I did that originally so that I can freely vary the step size to adjust the speed of the animation without taxing the processor too much.

Edit: Thanks!
Converting my calculation to your static reduced it to 5326 bytes. The only thing that frustrates me, is that I never would came up with this solution. ... And I want to be able to.

Getting rid of the modulo got it down to 5234 bytes.

Although as I learned from earlier in this thread I used byte instead of int.

Hmm ... 774 bytes ... almost enough to use untouched 6 pixels ...(just kidding, I won't even try to try that)

Is it for a ATmega8 ?
You can try a different bootloader. With optiboot, there is 7680 bytes of flash memory for the sketch. If you do use that, you have to make a new board in the "boards.txt" file.

You use one line with floating point.

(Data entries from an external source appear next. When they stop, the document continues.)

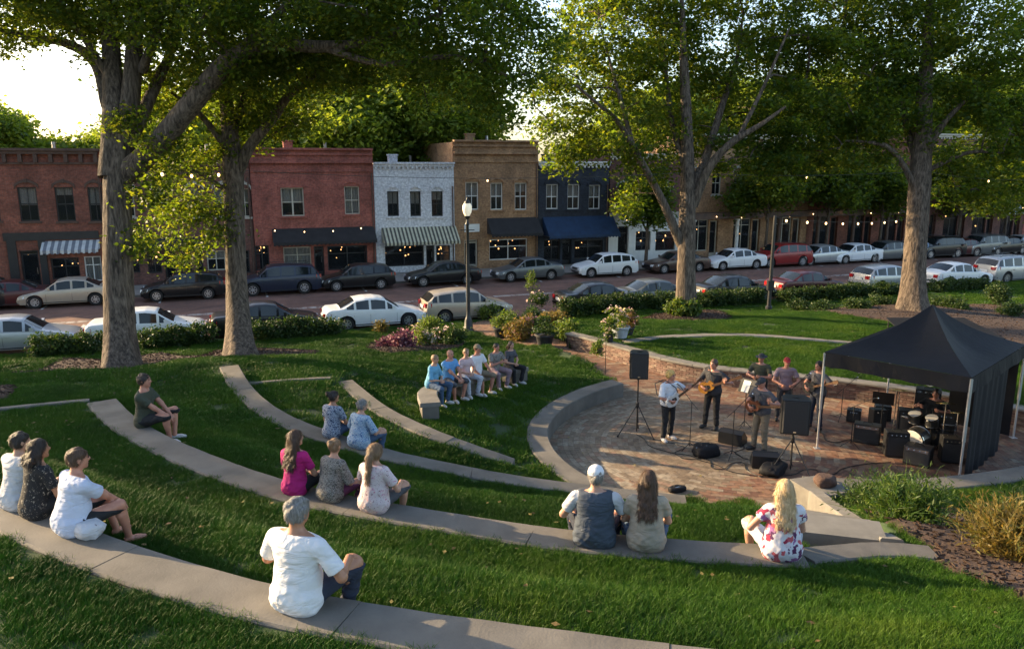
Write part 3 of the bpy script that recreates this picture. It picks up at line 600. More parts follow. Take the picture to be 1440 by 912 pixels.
def window(root, x0, x1, z0, z1, frame=m_white, kind='sash', hood='arch', hm=None, curtain=0, y=.12, sill=True):
    f = MB(); t = .07; f.box(x0, x0+t, y, y+.08, z0, z1); f.box(x1-t, x1, y, y+.08, z0, z1); f.box(x0+t, x1-t, y, y+.08, z0, z0+t); f.box(x0+t, x1-t, y, y+.08, z1-t, z1)
    zm = (z0+z1)/2; xm = (x0+x1)/2
    if kind in ('sash', 'double'): f.box(x0+t, x1-t, y+.01, y+.07, zm-.03, zm+.03)
    if kind in ('double', 'sash') and x1-x0 > .5: f.box(xm-.02-(.03 if kind == 'double' else 0), xm+.02+(.03 if kind == 'double' else 0), y+.015, y+.065, z0+t, z1-t)
    if kind == 'shop':
        k = max(2, int((x1-x0)/1.3)); 
        for i in range(1, k): xx = x0+(x1-x0)*i/k; f.box(xx-.03, xx+.03, y+.01, y+.07, z0+t, z1-t)
        f.box(x0+t, x1-t, y+.012, y+.068, z1-.55, z1-.5)
    w_ = f.obj('window', frame, root)
    MB().box(x0+t, x1-t, y+.035, y+.045, z0+t, z1-t).obj('pane', m_gls, w_)
    if sill: MB().box(x0-.1, x1+.1, -.09, y-.002, z0-.12, z0-.002).obj('sill', hm or m_stone, w_)
    if curtain:
        c = MB(); n_ = 24
        zc = z1-t-(z1-z0)*curtain
        vs = []
        for i in range(n_+1): xx = x0+t+(x1-x0-2*t)*i/n_; vs += [(xx, y+.14+.02*math.sin(i*1.9), zc), (xx, y+.14+.02*math.sin(i*1.9), z1-t)]
        c.add(vs, [(2*i, 2*i+2, 2*i+3, 2*i+1) for i in range(n_)]).obj('curtain', m_cur, w_)
    if hood == 'arch':
        h = MB(); n_ = 10; wdt = (x1-x0)/2+.12; xm = (x0+x1)/2; rise = .26; out = []; inn = []
        for i in range(n_+1):
            a = -1+2*i/n_; zz = z1+.02+rise*(1-a*a); out.append((xm+a*wdt, zz+.14)); inn.append((xm+a*(wdt-.0), zz-.02 if abs(a) < 1 else z1-.1))
        for i in range(n_): h.prism([inn[i], inn[i+1], out[i+1], out[i]], -.07, .0, 'y')
        h.box(xm-.08, xm+.08, -.1, .0, z1+rise-.02, z1+rise+.2)
        h.obj('hood', hm or m_stone, w_)
    elif hood == 'flat': MB().box(x0-.12, x1+.12, -.06, .0, z1+.002, z1+.18).obj('lintel', hm or m_stone, w_)
    return w_
def awning(root, x0, x1, z0, z1, out, m, scallop=True):
    a = MB(); a.prism([(0, z1), (-out, z0+.22), (-out, z0+.19), (0, z1-.03)], x0, x1, 'x')
    for xx in (x0, x1-.01): a.prism([(0, z1-.031), (-out, z0+.189), (0, z0+.19)], xx, xx+.01, 'x')
    aw = a.obj('awning', m, root)
    v = MB(); n_ = int((x1-x0)/.13); pts = []
    for i in range(n_): 
        xa = x0+(x1-x0)*i/n_; xb = x0+(x1-x0)*(i+1)/n_; d = .05 if (scallop and i % 2) else 0; v.box(xa, xb, -out-.012, -out-.002, z0+d, z0+.2)
    v.obj('valance', m, aw)
    r_ = MB(); 
    for xx in (x0+.05, x1-.05): r_.tube([(xx, 0, z0+.16), (xx, -out+.01, z0+.17)], .015, 6)
    r_.obj('bracket', m_metal, aw); return aw
def bulbs(root, x0, x1, y, z0, z1, k, m=m_bulbs, r=.045, seed=1):
    rr = random.Random(seed)
    for i in range(k):
        c = (rr.uniform(x0, x1), y+rr.uniform(-.2, .2), rr.uniform(z0, z1)); MB().ball(c, r*rr.uniform(.7, 1.3), 8, 5).obj('light', m, root)
def cornice(root, W, zt, m, kind=0):
    c = MB(); 
    if kind == 0:
        c.box(-.05, W+.05, -.42, .3, zt-.14, zt); c.box(0, W, -.3, .0, zt-.32, zt-.142); c.box(0, W, -.1, .0, zt-.9, zt-.8)
        k = int(W/.75)
        for i in range(k+1): xx = .05+(W-.3)*i/k; c.box(xx, xx+.2, -.26, .0, zt-.78, zt-.322)
    elif kind == 1:     # corbelled brick parapet
        c.box(0, W, -.2, .3, zt-.13, zt); c.box(0, W, -.12, .0, zt-.45, zt-.34); c.box(0, W, -.2, .0, zt-.95, zt-.8); c.box(0, W, -.08, .0, zt-1.5, zt-1.40)
        k = int(W/.35)
        for i in range(k): xx = W*(i+.25)/k; c.box(xx, xx+.16, -.05, .0, zt-1.06, zt-.952)
    else:
        c.box(-.02, W+.02, -.25, .3, zt-.12, zt); c.box(0, W, -.14, .0, zt-.3, zt-.122); k = int(W/.3)
        for i in range(k): xx = W*(i+.3)/k; c.box(xx, xx+.13, -.12, .0, zt-.44, zt-.302)
    return c.obj('cornice', m, root)
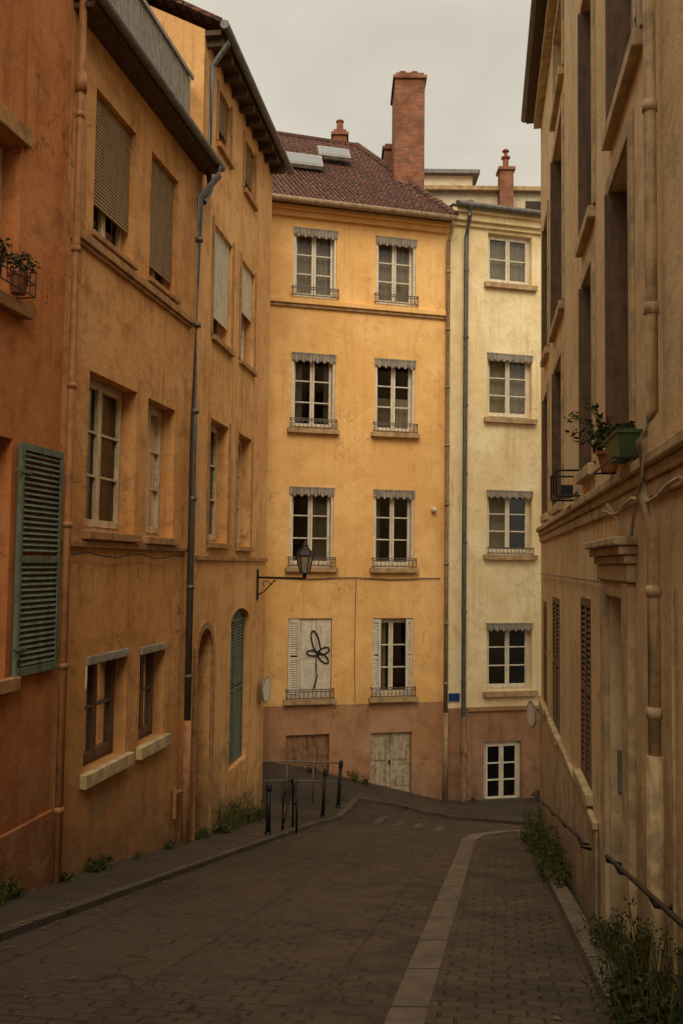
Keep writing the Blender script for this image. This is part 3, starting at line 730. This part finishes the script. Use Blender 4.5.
for i in (0,1,2,3,4,5,7,8):
    h=hR[i];b.box(WR,h[0]+.004,h[0]+.05,-.13,.02,h[2]+.02,h[3]-.02,'brownsh');b.box(WR,h[1]-.05,h[1]-.004,-.13,.05,h[2]+.02,h[3]-.02,'brownsh')
b.done('shutters',e,.003)
b=Bd()
for i,h in enumerate(hR):
    if i==9: continue
    b.box(WR,h[0]-.10,h[1]+.10,-.1,.07,h[2]-.11,h[2]-.003,'sillR')
    if i not in(10,11,12):
        b.box(WR,h[0]-.13,h[0]-.002,-.003,.025,h[2],h[3]+.13,'sillR');b.box(WR,h[1]+.002,h[1]+.13,-.003,.025,h[2],h[3]+.13,'sillR');b.box(WR,h[0]-.002,h[1]+.002,-.003,.025,h[3]+.002,h[3]+.13,'sillR')
b.box(WR,-8,15.18,.002,.085,.57,.64,'sillR');b.box(WR,-8,15.18,.002,.05,.50,.569,'sillR');b.box(WR,-8,15.18,.002,.03,.40,.499,'sillR')
b.box(WR,5.84,6.12,-.003,.05,-3.1,-.10,'sillR');b.box(WR,7.04,7.30,-.003,.04,-3.1,-.10,'sillR');b.box(WR,6.12,7.04,-.003,.035,-.22,-.10,'sillR')
for i,(o,z0,z1) in enumerate(((.06,-.098,.02),(.08,.022,.08),(.115,.082,.14),(.15,.142,.20))): b.box(WR,5.80-.02*i,7.34+.02*i,-.003,o,z0,z1,'sillR')
b.box(WR,7.75,15.19,.002,.028,-6,-2.22,'Rp');b.box(WR,7.73,15.19,.002,.055,-2.218,-2.15,'sillR')
b.done('trim',e,.012)
b=Bd();b.box(WR,6.16,7.0,-.34,-.28,-3.1,-.24,'brownsh')
for z0,z1 in ((-2.5,-1.6),(-1.45,-.45)):
    b.box(WR,6.24,6.54,-.28,-.26,z0,z1,'brownsh');b.box(WR,6.62,6.92,-.28,-.26,z0,z1,'brownsh')
b.done('door',e,.01)
b=Bd()
b.box(WR,7.000,7.018,-.17,-.05,-1.72,-1.40,'greyp');
for i in range(4): b.box(WR,6.992,6.9998,-.15,-.11,-1.66+i*.055,-1.63+i*.055,'signw')
b.box(WR,6.990,6.9998,-.14,-.08,-1.45,-1.42,'black')
b.done('intercom',e)
b=Bd()
b.box(WR,-8,R1+.2,-.1,.24,RT-.02,RT+.06,'soff');b.tube([WR.P(-8,.27,RT+.06),WR.P(R1+.2,.27,RT+.06)],.06,'zinc',12)
b.box(WR,-8,R1,.002,.12,RT-.22,RT-.022,'sillR')
b.hexa([WR.P(u,o,z) for u in (-8,R1+.2) for (o,z) in ((.25,RT+.062),(.25,RT+.1),(-7,RT+2.2),(-7,RT+2.24))],'tile')
b.done('roof',e)
b=Bd()
u=4.86
P=[WR.P(u,.065,7.7),WR.P(u,.065,2),WR.P(u,.065,.85),WR.P(u,.12,.68),WR.P(u,.12,.38),WR.P(u,.065,.2),WR.P(u,.065,-1.1)];b.tube(P,.034,'pipeR',12);collars(b,P[0],P[2],.034,'pipeR',6);collars(b,P[5],P[6],.034,'pipeR',2)
b.tube([WR.P(u,.065,-1.0),WR.P(u,.065,-2.7)],.046,'pipeR',12)
b.done('downpipe',e,smooth=True)
b=Bd()
b.tube([WR.P(u,.10,.38+.03*math.sin(u*5)) for u in fr(4,6.6,10)],.012,'pipeR',6)
b.tube([WR.P(5.5,.05,.4),WR.P(5.6,.06,.2),WR.P(5.9,.1,.32),WR.P(6.4,.10,.45)],.01,'greyp',6)
b.tube([WR.P(u,.03,-.12) for u in (7.5,10,15)],.008,'rail',5)
b.tube([WR.P(4.6,.02,z) for z in (-.1,-1.5,-2.6)],.012,'pipeR',6)
b.done('cables',e)

def handrail(u0,u1,h):
    b=Bd();n=8;f=lambda u:gz(0,u)+h
    P=[WR.P(u,.14,f(u)) for u in fr(u0,u1,n)]
    P=[WR.P(u0-.02,.05,f(u0)-.08),WR.P(u0-.06,.13,f(u0)-.05)]+P+[WR.P(u1+.06,.13,f(u1)-.05),WR.P(u1+.02,.04,f(u1)-.06)]
    b.tube(P,.014,'iron',8)
    for u in fr(u0+.3,u1-.3,max(2,int((u1-u0)/1.6))): b.tube([WR.P(u,.14,f(u)),WR.P(u,.10,f(u)-.07),WR.P(u,-.01,f(u)-.08)],.010,'iron',6);b.tube([WR.P(u,.0,f(u)-.08),WR.P(u,.02,f(u)-.08)],.03,'iron',8)
    b.done('wall_handrail',smooth=True,origin=True)
handrail(7.9,15.0,.72);handrail(3.2,6.2,.78)

# ================================================================== street lantern
b=Bd()
lx,ly=-.68,17.0
b.tube([WC.P(17.6,.0,-.28),Vector((lx,ly,-.28))],.02,'iron',8)
b.tube([WC.P(17.6,.02,-.62),WC.P(17.6,.15,-.55)+Vector((0,-.1,0)),WC.P(17.6,.38,-.32)+Vector((0,-.25,0))],.013,'iron',8)
b.box(WC,17.56,17.64,.0,.03,-.72,-.12,'iron')
P=[];
for i in range(14):
    t=i/13*4.5;r=.10*(1-i/16);P.append(WC.P(17.58,.17+r*math.cos(t),-.42+r*math.sin(t)))
b.tube(P,.009,'iron',6)
c=Vector((lx,ly,-.28))
b.lathe(c,[(.02,0),(.03,.02),(.05,.04),(.03,.07),(.06,.10)],'iron',12)
b.lathe(c,[(.085,.11),(.155,.42)],'lglass',6)
for j in range(6):
    a=2*math.pi*j/6;b.tube([c+Vector((.09*math.cos(a),.09*math.sin(a),.10)),c+Vector((.162*math.cos(a),.162*math.sin(a),.43))],.011,'iron',6)
b.lathe(c,[(.10,.095),(.10,.115)],'iron',6);b.lathe(c,[(.175,.42),(.175,.445),(.13,.52),(.07,.58),(.06,.60),(.07,.62),(.03,.66),(.012,.72)],'iron',6)
b.done('wall_street_lantern',origin=True)

# ================================================================== bollards, bike stand, railings
def bollard(x,y,h,r=.04,tilt=0):
    b=Bd();z=gz(x,y)+.05
    t=Vector((tilt,0,0))
    b.tube([Vector((x,y,z-.03)),Vector((x,y,z+.05))],r*1.5,'iron',14)
    b.tube([Vector((x,y,z))+t*0,Vector((x,y,z+h*.85))+t*.85],r,'iron',14)
    b.tube([Vector((x,y,z+h*.85))+t*.85,Vector((x,y,z+h*.88))+t*.88,Vector((x,y,z+h*.96))+t*.96,Vector((x,y,z+h))+t],[r*1.25,r*1.3,r*1.25,r*.4],'iron',14)
    b.done('bollard',origin=True,smooth=True)
bollard(-1.10,14.5,.82);bollard(-.30,17.9,.95,.035,.05);bollard(.0,18.6,.95,.035,.06)
b=Bd()
def bz(x,y): return gz(x,y)+.06
x,y=-.92,15.3
b.tube([(x,y,bz(x,y)),(x,y,bz(x,y)+.55),(x+.03,y+.1,bz(x,y)+.75),(x+.12,y+.5,bz(x,y)+.72),(x+.14,y+.6,bz(x,y)+.5),(x+.14,y+.6,bz(x,y)-.12)],.022,'iron',8)
b.tube([(x+.02,y+.05,bz(x,y)+.1),(x+.13,y+.58,bz(x,y)+.6)],.014,'iron',8)
b.tube([(x+.24,y-.1,bz(x,y)-.02),(x+.22,y,bz(x,y)+.8)],.02,'iron',8)
b.tube([(x+.02,y+.05,bz(x,y)+.62),(x+.22,y,bz(x,y)+.4)],.014,'iron',8)
b.done('bicycle_stand',origin=True,smooth=True)
b=Bd()
xs=fr(-3.2,.02,6);yy=lambda x:18.75+.12*x
P=[Vector((x,yy(x),bz(x,yy(x))+.82)) for x in xs]
b.tube(P,.02,'rail',8);b.tube([p-Vector((0,0,.38)) for p in P],.014,'rail',8)
for p in P: b.tube([p,p-Vector((0,0,.84))],.018,'rail',8)
b.done('ramp_railing',origin=True,smooth=True)

def rsign(W,u,o,z,r,ang):
    b=Bd();c=W.P(u,o,z);d=Vector((math.cos(ang),math.sin(ang),0));s=d.cross(Vector((0,0,1)))
    def ring(rr,off): return [c+d*off+(s*math.cos(t)+Vector((0,0,1))*math.sin(t))*rr for t in [2*math.pi*i/24 for i in range(24)]]
    for (ra,oa,rb,ob,k) in ((r,0,r,.02,'greyp'),(r,.02,r*.86,.021,'greyp'),):
        A=ring(ra,oa);B_=ring(rb,ob)
        for i in range(24): b.face([A[i],A[(i+1)%24],B_[(i+1)%24],B_[i]],k)
    b.face(ring(r,0),'greyp');b.face(ring(r*.86,.021),'signw')
    b.tube([W.P(u,-.01,z+.1),c-d*.03+Vector((0,0,.1))],.014,'greyp',6);b.tube([W.P(u,-.01,z-.1),c-d*.03-Vector((0,0,.1))],.014,'greyp',6)
    b.tube([c-d*.03+Vector((0,0,.14)),c-d*.03-Vector((0,0,.14))],.016,'greyp',6)
    b.done('round_traffic_sign',origin=True)
rsign(WC,18.0,.12,-2.5,.26,math.radians(-12));rsign(WR,15.05,.16,-2.45,.22,math.radians(187))
b=Bd();b.box(WM,2.5,2.80,.004,.016,-3.16,-2.94,'signw');b.box(WM,2.515,2.785,.016,.020,-3.145,-2.955,'blue');b.done('street_name_sign',origin=True,bevel=.002)
b=Bd();c=WM.P(2.13,.08,1.28);b.box(WM,2.08,2.18,.0,.03,1.22,1.34,'signw')
b.lathe(c-Vector((0,0,.06)),[(.02,0),(.05,.02),(.065,.06),(.05,.10),(.02,.12)],'signw',14);b.done('wall_lamp',origin=True,smooth=True)
b=Bd()
for z in (.72,.98):
    b.tube([WR.P(9.1,.0,z),WR.P(9.1,.24,z),WR.P(9.75,.24,z),WR.P(9.75,.0,z)],.012,'iron',6)
for u in (9.1,9.42,9.75): b.tube([WR.P(u,.24,.72),WR.P(u,.24,.98)],.010,'iron',6)
b.tube([WR.P(9.1,.03,.75),WR.P(9.75,.03,.75)],.01,'iron',6);b.box(WR,9.2,9.65,.06,.18,.73,.84,'black')
b.done('window_box_holder',origin=True)

b=Bd()
def planter(b,W,u0,u1,o0,o1,z0,z1,k):
    c=[];
    for u,s in ((u0,1),(u1,-1)):
        for o,q in ((o0,1),(o1,-1)):
            c+= [W.P(u+s*.03,o+q*.02,z0),W.P(u,o,z1)]
    b.hexa(c,k);b.box(W,u0-.01,u1+.01,o0-.01,o1+.01,z1,z1+.02,k)
planter(b,WR,5.42,5.95,.03,.17,.68,.82,'planter')
b.lathe(WR.P(6.22,.11,.66),[(.05,0),(.075,.11),(.085,.12),(.085,.145),(.07,.145)],'pot',14)
b.tube([WR.P(5.4,.0,.665),WR.P(5.4,.2,.665),WR.P(6.35,.2,.665),WR.P(6.35,.0,.665)],.008,'iron',6)
leaves(b,WR.P(6.25,.14,.90),.12,130,.07,'leaf',.9,.6)
leaves(b,WR.P(5.7,.09,.87),.13,110,.055,'leafd',.35,.4)
for i in range(14):
    s=WR.P(6.3,.15,.88);q=s+Vector((R(-.20,.04),R(-.1,.25),R(-.05,.26)));b.tube([s,(s+q)/2+Vector((0,0,.06)),q],.004,'leafd',4);leaves(b,q,.045,8,.05,'leaf')
b.done('potted_plant',origin=True)
b=Bd()
b.lathe(WB.P(8.35,.10,2.50),[(.07,0),(.09,.15),(.10,.16),(.10,.19),(.08,.19)],'pot',14)
b.lathe(WB.P(7.9,.10,2.50),[(.07,0),(.09,.15),(.10,.16),(.10,.19),(.08,.19)],'iron',14)
leaves(b,WB.P(8.35,.12,2.78),.14,130,.06,'leafd',.8,.3);leaves(b,WB.P(7.95,.12,2.76),.15,130,.06,'leafd',.8,.3);leaves(b,WB.P(8.4,.14,2.84),.11,12,.035,'flower',.8)
for z in (2.5,2.62,2.74): b.tube([WB.P(7.4,.0,z),WB.P(7.4,.2,z),WB.P(8.48,.2,z),WB.P(8.48,.0,z)],.007,'iron',6)
for u in fr(7.4,8.48,11): b.tube([WB.P(u,.2,2.5),WB.P(u,.2,2.74)],.005,'iron',5)
b.done('potted_plant',origin=True)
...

If you don't use floating point and the Neopixel library does not use it, then the floating point library does not have to be linked in.
That is why the optimization by david_2018 is a very good proposal.

Everywhere you use millis(), you use it in the wrong way. Do not compare millis() with a a value and do not add something to a millis-related-value.

Koepel:
Is it for a ATmega8 ?

No a Tiny85 ...(digispark clone ... would have loved to buy a genuine one ...but they don't produce them anymore)
Edit: It WAS a ATTiny85 ... now it's trash (turns out the enamel wire had a bad coating on it ... which I wanted to use So the wires don't show up ... well at least it was a nice firework [the wires burned rather nicely when they did shorted out])

There is enough ram left ... rom is what is full ... I try to squeeze it into a digispark

Since the AVR is an 8bit CPU, it takes twice as many instruction (in general) to do something to an Int as it does to do the same thing to a byte. In addition to the extra RAM usage.